1. i have installed a plugin that makes the search function also search comments for the specified keywords. earlier a search for a keyword would only yield results if it was contained in a top-level post. that is to say, if a film or actress was mentioned only in comments it would not show up in a search for those names. now they will; however, if the keyword is in a comment the search page will still display the top-level post–you’ll have to view its comments to find the word itself. hope that makes sense.

2. wordpress 2.0 (the latest version of the blog software we use) is out. i haven’t yet checked out what features etc. it has but the urge to upgrade is strong. however, i’ll probably wait till 2.1 which is likely when bugs will have been ironed out.

obsessive behaviour

recently watched: the duellists (for the first time) and fitzcarraldo (for the second time after many, many years).

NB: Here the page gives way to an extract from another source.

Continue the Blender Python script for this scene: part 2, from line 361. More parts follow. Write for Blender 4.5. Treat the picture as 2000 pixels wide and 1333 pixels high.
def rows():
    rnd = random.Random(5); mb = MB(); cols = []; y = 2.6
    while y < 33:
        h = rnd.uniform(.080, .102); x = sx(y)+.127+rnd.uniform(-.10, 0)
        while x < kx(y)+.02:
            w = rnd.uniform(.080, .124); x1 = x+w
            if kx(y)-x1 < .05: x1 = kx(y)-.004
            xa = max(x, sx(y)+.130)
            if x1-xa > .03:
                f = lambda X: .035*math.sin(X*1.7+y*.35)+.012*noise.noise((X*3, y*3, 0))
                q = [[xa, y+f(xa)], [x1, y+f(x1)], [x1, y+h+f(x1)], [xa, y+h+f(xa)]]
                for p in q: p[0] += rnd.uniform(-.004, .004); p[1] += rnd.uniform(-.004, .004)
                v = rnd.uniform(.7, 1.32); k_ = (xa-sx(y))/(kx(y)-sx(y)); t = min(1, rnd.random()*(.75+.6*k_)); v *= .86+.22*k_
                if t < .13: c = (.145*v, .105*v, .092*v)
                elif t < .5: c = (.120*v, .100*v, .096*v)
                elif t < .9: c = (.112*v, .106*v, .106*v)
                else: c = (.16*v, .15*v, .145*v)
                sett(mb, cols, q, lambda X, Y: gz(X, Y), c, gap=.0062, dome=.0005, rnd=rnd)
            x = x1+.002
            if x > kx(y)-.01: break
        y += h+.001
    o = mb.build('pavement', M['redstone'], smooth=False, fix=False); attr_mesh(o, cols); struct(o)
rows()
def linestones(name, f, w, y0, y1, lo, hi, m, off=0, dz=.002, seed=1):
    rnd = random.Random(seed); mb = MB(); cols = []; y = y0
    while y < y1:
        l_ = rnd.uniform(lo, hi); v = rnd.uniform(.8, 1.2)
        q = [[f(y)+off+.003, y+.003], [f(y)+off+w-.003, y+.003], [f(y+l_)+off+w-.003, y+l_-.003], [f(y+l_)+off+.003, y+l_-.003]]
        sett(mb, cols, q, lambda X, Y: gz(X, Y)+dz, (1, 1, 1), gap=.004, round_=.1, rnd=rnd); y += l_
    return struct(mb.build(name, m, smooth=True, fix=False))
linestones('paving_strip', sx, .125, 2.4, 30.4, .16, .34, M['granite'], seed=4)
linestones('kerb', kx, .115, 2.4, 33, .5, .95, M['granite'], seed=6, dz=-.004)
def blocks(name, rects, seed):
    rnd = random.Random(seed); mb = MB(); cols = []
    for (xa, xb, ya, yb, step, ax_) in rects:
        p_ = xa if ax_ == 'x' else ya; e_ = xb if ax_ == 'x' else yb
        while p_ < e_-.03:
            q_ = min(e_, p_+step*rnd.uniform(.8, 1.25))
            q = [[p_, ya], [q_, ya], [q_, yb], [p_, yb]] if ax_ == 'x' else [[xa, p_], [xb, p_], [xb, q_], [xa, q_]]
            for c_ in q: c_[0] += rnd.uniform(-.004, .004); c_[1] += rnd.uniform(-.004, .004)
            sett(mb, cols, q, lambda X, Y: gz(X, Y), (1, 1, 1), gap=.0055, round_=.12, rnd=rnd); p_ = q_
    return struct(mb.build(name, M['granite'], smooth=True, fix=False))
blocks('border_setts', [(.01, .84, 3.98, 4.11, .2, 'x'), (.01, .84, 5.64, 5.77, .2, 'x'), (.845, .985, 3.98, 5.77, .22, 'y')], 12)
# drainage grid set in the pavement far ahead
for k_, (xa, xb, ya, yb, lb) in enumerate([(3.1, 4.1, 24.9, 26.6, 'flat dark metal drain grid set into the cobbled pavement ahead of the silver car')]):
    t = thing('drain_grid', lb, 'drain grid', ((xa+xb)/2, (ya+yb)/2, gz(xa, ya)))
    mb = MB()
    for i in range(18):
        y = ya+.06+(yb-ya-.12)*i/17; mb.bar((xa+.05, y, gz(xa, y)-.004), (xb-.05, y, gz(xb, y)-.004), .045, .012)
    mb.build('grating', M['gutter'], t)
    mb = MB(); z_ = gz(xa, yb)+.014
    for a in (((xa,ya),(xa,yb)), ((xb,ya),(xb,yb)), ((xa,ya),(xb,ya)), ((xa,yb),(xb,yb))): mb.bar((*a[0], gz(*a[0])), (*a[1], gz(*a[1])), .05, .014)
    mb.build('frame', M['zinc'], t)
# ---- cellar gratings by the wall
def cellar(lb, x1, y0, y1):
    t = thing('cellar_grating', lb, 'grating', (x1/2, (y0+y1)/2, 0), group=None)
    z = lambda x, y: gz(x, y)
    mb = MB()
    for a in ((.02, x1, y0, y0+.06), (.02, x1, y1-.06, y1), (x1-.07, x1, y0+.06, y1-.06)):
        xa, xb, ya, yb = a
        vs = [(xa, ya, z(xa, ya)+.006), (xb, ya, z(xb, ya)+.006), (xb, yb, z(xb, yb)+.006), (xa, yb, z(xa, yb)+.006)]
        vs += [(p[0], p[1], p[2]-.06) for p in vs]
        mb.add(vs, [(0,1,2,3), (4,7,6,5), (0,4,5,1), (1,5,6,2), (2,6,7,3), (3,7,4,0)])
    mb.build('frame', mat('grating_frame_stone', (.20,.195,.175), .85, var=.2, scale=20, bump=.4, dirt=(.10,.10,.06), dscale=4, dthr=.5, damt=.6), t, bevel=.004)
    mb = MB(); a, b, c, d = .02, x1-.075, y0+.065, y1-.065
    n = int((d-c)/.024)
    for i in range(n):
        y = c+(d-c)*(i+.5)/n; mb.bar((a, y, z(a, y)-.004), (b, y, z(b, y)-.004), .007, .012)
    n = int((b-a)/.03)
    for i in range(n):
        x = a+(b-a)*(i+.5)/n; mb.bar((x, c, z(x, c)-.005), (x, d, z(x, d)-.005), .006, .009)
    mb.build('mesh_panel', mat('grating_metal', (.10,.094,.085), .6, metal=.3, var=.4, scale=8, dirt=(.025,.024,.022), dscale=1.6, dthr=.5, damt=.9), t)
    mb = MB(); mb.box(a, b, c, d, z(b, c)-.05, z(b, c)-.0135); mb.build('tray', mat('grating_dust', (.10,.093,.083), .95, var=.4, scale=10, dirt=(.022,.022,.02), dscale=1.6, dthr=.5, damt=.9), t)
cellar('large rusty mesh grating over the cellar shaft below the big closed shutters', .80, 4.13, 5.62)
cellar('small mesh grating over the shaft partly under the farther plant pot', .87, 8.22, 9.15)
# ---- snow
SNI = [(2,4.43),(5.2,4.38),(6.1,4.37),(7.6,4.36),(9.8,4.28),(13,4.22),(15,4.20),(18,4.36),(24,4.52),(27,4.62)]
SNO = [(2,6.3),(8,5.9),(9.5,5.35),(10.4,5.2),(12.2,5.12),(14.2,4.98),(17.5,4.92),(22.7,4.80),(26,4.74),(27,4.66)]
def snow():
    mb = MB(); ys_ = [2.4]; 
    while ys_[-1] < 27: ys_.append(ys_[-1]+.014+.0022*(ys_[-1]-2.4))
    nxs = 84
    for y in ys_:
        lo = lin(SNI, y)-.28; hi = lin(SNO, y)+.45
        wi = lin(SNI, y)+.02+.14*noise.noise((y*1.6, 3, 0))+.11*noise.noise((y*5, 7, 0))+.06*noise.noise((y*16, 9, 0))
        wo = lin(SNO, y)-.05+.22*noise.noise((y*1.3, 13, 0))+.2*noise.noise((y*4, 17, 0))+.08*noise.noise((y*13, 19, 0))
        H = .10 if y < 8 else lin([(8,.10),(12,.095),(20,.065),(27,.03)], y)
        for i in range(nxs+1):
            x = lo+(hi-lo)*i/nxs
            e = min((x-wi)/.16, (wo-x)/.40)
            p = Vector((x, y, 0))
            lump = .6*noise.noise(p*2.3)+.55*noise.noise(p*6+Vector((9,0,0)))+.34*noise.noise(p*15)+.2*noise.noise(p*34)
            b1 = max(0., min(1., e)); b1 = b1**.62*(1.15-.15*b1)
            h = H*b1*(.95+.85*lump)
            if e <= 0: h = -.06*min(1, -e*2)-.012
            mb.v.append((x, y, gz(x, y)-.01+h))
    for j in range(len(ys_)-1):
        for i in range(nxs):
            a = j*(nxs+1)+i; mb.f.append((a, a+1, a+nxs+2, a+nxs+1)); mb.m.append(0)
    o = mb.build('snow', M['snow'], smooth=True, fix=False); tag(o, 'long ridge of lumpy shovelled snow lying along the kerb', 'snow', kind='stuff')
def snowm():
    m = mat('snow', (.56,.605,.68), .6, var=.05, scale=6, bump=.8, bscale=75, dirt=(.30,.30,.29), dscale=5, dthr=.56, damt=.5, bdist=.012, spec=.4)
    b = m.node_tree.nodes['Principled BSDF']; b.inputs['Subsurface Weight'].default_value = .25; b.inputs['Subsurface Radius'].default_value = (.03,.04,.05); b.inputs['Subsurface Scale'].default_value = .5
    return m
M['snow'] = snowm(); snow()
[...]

i liked the duellists quite a bit, even if visually it seemed somewhat like barry lyndon-lite. scott always seems more interested in images than narrative, and i think comes closest in this film to fusing them. ferraud’s obsessive revenge on d’hubert is mirrored by the film’s obsessive interest in costume and the trappings of chivalry–and the general fussiness of day to day life during the napoleonic wars throws into relief the simplicity of ferraud’s mania. i don’t know how many of you have seen it or remember it clearly, but i’m interested in your take on the feud that drives the narrative.